Rows from a 3D scene dataset |
####
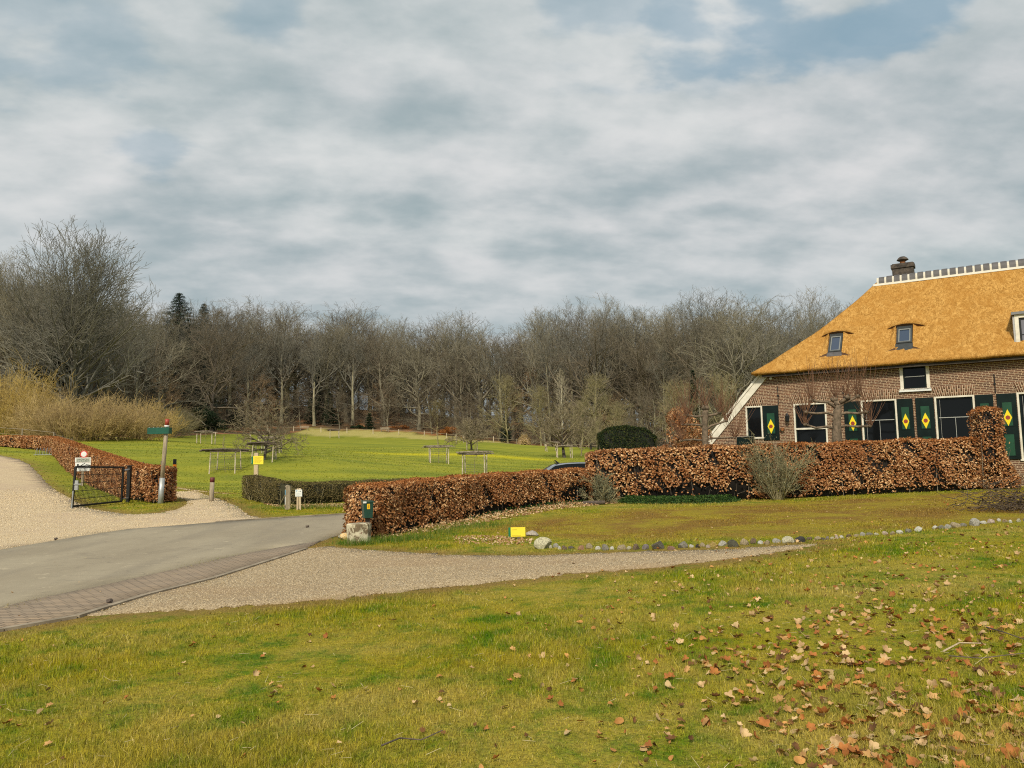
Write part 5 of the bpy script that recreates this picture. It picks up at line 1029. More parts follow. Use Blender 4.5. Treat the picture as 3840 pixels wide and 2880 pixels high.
conifer('tall dark spruce whose narrow tip stands above the wood on the left', 662, 160, 1096, 1, .42); conifer('second spruce tip, lower and right of the tall one', 757, 190, 1136, 2, .28); conifer('dark fir inside the wood below the tall spruce', 640, 158, 1240, 3, .30)
conifer('dark green fir in front of the big fan-shaped tree', 192, 106, 1225, 4, .34, 'evergreen', .1); conifer('small dark fir beside the right meadow bench', 1385, 192, 1545, 5, .3, 'evergreen', .02, 1.6); conifer('dark yew-like conifer by the fence left of the brushwood hut', 1897, 172, 1556, 6, .25, 'spruce', .1, 1.4)
conifer('dark fir half hidden in the wood left of the middle', 1195, 205, 1330, 7, .16, 'evergreen', .1); conifer('small ivy-dark conifer between trunks left of the farmhouse', 2610, 120, 1385, 9, .12, 'evergreen', .35)
conifer('narrow dark fir behind the left meadow bench', 1165, 198, 1490, 10, .26, 'evergreen', .05, 1.4); conifer('dark fir right of the left meadow bench', 1235, 197, 1470, 12, .3, 'evergreen', .05, 1.4)
def evergreen(label, px, Y, top, w, seed, m='evergreen', n=7000, leaf=.16): return bush('evergreen_bush', label, 'bush', px, Y, top, w, M[m], seed, leaf, n, 14, lobes=.42)
evergreen('broad black-green evergreen bush at the left end of the meadow', 765, 142, 1520, 150, 21, n=9000, leaf=.22); evergreen('small evergreen bush between two trunks, left of the nearest apple tree', 882, 170, 1530, 80, 22); evergreen('low dark bush under the fir at the right bench', 1340, 193, 1592, 60, 23, n=3000)
evergreen('yellow-green bush at the wood edge above the fence', 1585, 190, 1598, 70, 24, 'yew_gold', 3000) if 'yew_gold' in M else None
M['rust'] = leafmat('rust_leaf', (.22, .075, .02), (.38, .14, .035), (.5, .24, .08), .7, .1)
bush('rust_bush', 'rust-brown leafy bush at the wood edge behind the fence posts', 'bush', 1690, 186, 1600, 110, M['rust'], 25, .22, 3800, 12); bush('rust_bush', 'small rust-orange bush between trunks above the right bench', 'bush', 1500, 196, 1592, 80, M['rust'], 26, .22, 1500, 10)
# willows and thicket on the left
def shrubthing(name, label, px, Y, top, m, seed, stems, spread, base, kids=(7, 4), r=.035, leaves=None, wob=.08, up=.12, rmin=.012):
    b = gy(px, Y); H = at(px, top, Y)[2] - b[2]; root = empty(name, b, 0, label, 'shrub', 'leafless willows on the left'); link('stems', segmesh('stems', gen_shrub(seed, H, stems, spread, kids, base, r, wob, up, rmin), 3), M[m], root); return root
for i, (px, Y, top, m, lab) in enumerate(((20, 90, 1310, 'willow_yellow', 'tall yellow willow at the left edge above the orange hedge'), (95, 88, 1330, 'willow_yellow', 'second tall yellow willow, right of the one at the edge'), (-80, 92, 1320, 'willow_yellow', 'yellow willow mostly outside the left edge'),
                                     (180, 84, 1432, 'willow', 'tan willow bush right of the tall yellow willows'), (262, 83, 1428, 'willow', 'tan willow bush behind the round white sign'), (345, 84, 1440, 'willow', 'tan willow bush in the middle of the thicket'), (420, 86, 1450, 'willow', 'tan willow bush above the signpost hedge'), (500, 90, 1460, 'willow', 'tan willow bush left of the signpost arm'), (565, 96, 1478, 'willow_yellow', 'yellowish willow bush behind the signpost arm'),
                                     (630, 112, 1500, 'twig_olive', 'grey-brown bush at the right end of the willows'), (675, 132, 1500, 'twig_olive', 'brown bush next to the black-green evergreen'), (130, 94, 1390, 'twig_brown', 'reddish-brown bare shrub between the yellow and tan willows'))):
    shrubthing('willow_bush' if m.startswith('willow') else 'bare_bush', lab, px, Y, top, m, 500 + i, 80 if m != 'willow_yellow' else 60, .85, 2.3, (9, 4), wob=.12, up=.05)
# ------------------------------------------------------------------ orchard
def apple(label, px, Y, top, seed, wk=.5):
    b = gy(px, Y); H = at(px, top, Y)[2] - b[2]; tr, cr = gen_tree(seed, H, fork=.36, spread=wk * 1.1, limbs=14, kids=(6, 5, 3), ang=(45, 80), up=.02, wob=.22, r0=H * .028, lead=.5, topk=.15, rmin=.010 * Y / 60); root = empty('apple_tree', b, 0, label, 'tree')
    link('trunk', segmesh('trunk', tr, 8), M['bark_dark'], root); c = link('crown', segmesh('crown', cr, 4), M['apple_twig'], root); return root
M['apple_twig'] = plain('apple_twig', (.25, .205, .125), .9, .4, 1.5, (.12, .095, .06))
apple('nearest bare apple tree with dark forked trunk behind the yellow sign post', 990, 65, 1492, 71, .5); apple('second bare apple tree, small and round, in the middle of the meadow', 1767, 110, 1560, 72, .5); apple('third bare apple tree, tall and dense, left of the yew block', 2116, 105, 1500, 73, .46)
apple('small bare apple tree far right on the meadow beside the yew block', 2215, 128, 1560, 74, .42)
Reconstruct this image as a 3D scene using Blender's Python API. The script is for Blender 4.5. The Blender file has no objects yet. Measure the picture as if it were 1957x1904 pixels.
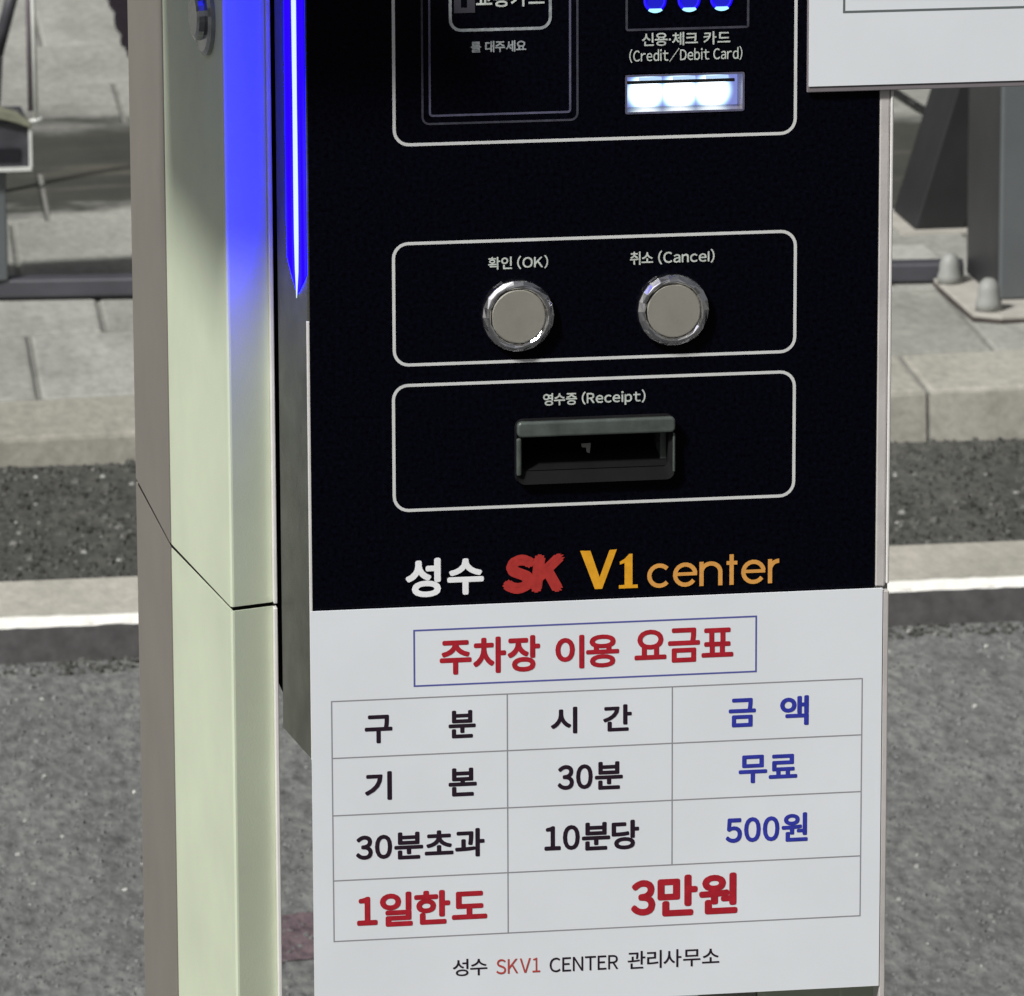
import bpy, bmesh, math, random
from mathutils import Matrix, Vector
random.seed(7)
S = bpy.context.scene
COL = S.collection
R = math.radians

# ------------------------------------------------------------ camera, sky, sun, exposure
cd = bpy.data.cameras.new('camera'); cam = bpy.data.objects.new('camera', cd); COL.objects.link(cam)
rt, up, fw = Vector((0.9884, -0.1518, -0.0037)), Vector((0.0385, 0.2266, 0.9732)), Vector((0.1469, 0.9621, -0.2298))
fw.normalize(); rt = (rt - fw*rt.dot(fw)).normalized(); up = rt.cross(fw)
M = Matrix((rt, up, -fw)).transposed().to_4x4(); M.translation = Vector((-0.4166, -3.4900, 1.8338))
cam.matrix_world = M
cd.sensor_width = 36; cd.lens = 12000/1957*36; cd.clip_start = .05; cd.clip_end = 500
cd.dof.use_dof = True; cd.dof.focus_distance = 3.63; cd.dof.aperture_fstop = 52
S.camera = cam
AZ, EL = 50, 45                                    # key light: from front left, high
to_sun = Vector((-math.sin(R(AZ))*math.cos(R(EL)), -math.cos(R(AZ))*math.cos(R(EL)), math.sin(R(EL))))
sl = bpy.data.lights.new('sun', 'SUN'); sun = bpy.data.objects.new('sun', sl); COL.objects.link(sun)
sun.rotation_euler = to_sun.to_track_quat('Z', 'Y').to_euler(); sun.location = to_sun*20
sl.energy = 4.2; sl.angle = R(7); sl.color = (1.0, .99, .96)
W = bpy.data.worlds.new('World'); S.world = W; W.use_nodes = True
wn, wl = W.node_tree.nodes, W.node_tree.links
sky = wn.new('ShaderNodeTexSky'); sky.sky_type = 'NISHITA'; sky.sun_disc = False
sky.sun_elevation = R(EL); sky.sun_rotation = R(180+AZ); sky.dust_density = 4; sky.ozone_density = 1
hs = wn.new('ShaderNodeHueSaturation'); hs.inputs['Saturation'].default_value = .25
wl.new(sky.outputs[0], hs.inputs['Color']); wl.new(hs.outputs[0], wn['Background'].inputs[0])
wn['Background'].inputs[1].default_value = .041
S.view_settings.view_transform = 'Standard'; S.view_settings.look = 'None'
S.view_settings.exposure = 0.0; S.view_settings.gamma = 1; S.view_settings.use_curve_mapping = False
S.cycles.max_bounces = 6; S.cycles.use_denoising = True

# ------------------------------------------------------------ lettering boxes measured on the kiosk front: x0, x1, z0, z1 in metres
PANEL_TEXT = [('교통카드', [0.09667, 0.136, 1.28654, 1.29729], 'GREYTXT', 0.02), ('를 대주세요', [0.09353, 0.12539, 1.26079, 1.26737], 'DIMTXT', 0.03), ('신용·체크 카드', [0.19208, 0.24332, 1.26171, 1.2694], 'GREYTXT', 0.02), ('(Credit/Debit Card)', [0.18482, 0.25035, 1.25233, 1.26039], 'GREYTXT', 0.012), ('확인 (OK)', [0.10286, 0.13773, 1.13482, 1.14263], 'GREYTXT', 0.02), ('취소 (Cancel)', [0.1852, 0.23468, 1.13484, 1.14303], 'GREYTXT', 0.02), ('영수증 (Receipt)', [0.13448, 0.19444, 1.05293, 1.06172], 'GREYTXT', 0.02), ('성', [0.05369, 0.07446, 0.94338, 0.96656], 'WHITETXT', 0.03), ('수', [0.07813, 0.09955, 0.94391, 0.96553], 'WHITETXT', 0.03), ('SK', [0.11028, 0.14712, 0.94316, 0.96641], 'REDLOGO', 0.05), ('V', [0.15604, 0.1776, 0.94408, 0.96733], 'poly', 'V'), ('1', [0.17883, 0.18994, 0.94377, 0.96432], 'poly', '1'), ('center', [0.1958, 0.27478, 0.94328, 0.96154], 'ORANGE', 0.006)]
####
Problem details | Your task is to retype exactly the lines from the one containing "Reconstruct this image" through the one containing "R = math.radians", leaving every picture out.

Response |
Reconstruct this image as a 3D scene using Blender's Python API. The script is for Blender 4.5. The Blender file has no objects yet. Measure the picture as if it were 1957x1904 pixels.
import bpy, bmesh, math, random
from mathutils import Matrix, Vector
random.seed(7)
S = bpy.context.scene
COL = S.collection
R = math.radians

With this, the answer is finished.